Entanglement Entropy of a Non-Minimally Coupled Self-Interacting Scalar across a Schwarzschild Horizon at $\mathcal{O}(\alpha)$

TL;DR

This paper calculates the first-order correction to the entanglement entropy of a non-minimally coupled scalar field around a Schwarzschild black hole, revealing divergence cancellations and dependence on coupling parameters.

Contribution

It provides a closed-form expression for the entropy correction at order alpha, including divergence analysis and renormalization effects, for a non-minimally coupled scalar field.

Findings

Bare correction has a log-enhanced quadratic divergence canceled by counterterms.

Residual divergence renormalizes Newton's constant, maintaining the Bekenstein-Hawking entropy.

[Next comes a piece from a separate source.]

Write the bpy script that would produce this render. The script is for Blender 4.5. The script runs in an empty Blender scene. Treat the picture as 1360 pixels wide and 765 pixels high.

Correction vanishes for conformal coupling, depending on (1/6 - ξ).

Abstract

We compute the first-order correction in the quartic coupling $\alpha$ to the entanglement entropy of a massive, non-minimally coupled scalar across the horizon of a four-dimensional Schwarzschild black hole, treating the non-minimal coupling $\xi$ as a free parameter. Combining the replica trick on the conical manifold $\mathcal{M}_n$ with heat-kernel methods in proper-time regularization, we obtain a closed-form expression for $\delta S^{(1)}(m,\alpha,\xi)$. The bare correction exhibits a log-enhanced quadratic divergence $\epsilon^{-2}\ln(m^2\epsilon^2)$, arising from interference between bulk fluctuations and the distributional curvature at the tip; we show it is cancelled at $\mathcal{O}(\alpha)$ by the bulk mass counterterm. The residual $m^2\ln(m^2\epsilon^2)$ divergence renormalizes Newton's constant, preserving $S_{\mathrm{BH}} = \mathcal{A}_\Sigma / 4 G_F$. The correction is proportional to $(1/6-\xi)$ and vanishes identically for conformal coupling.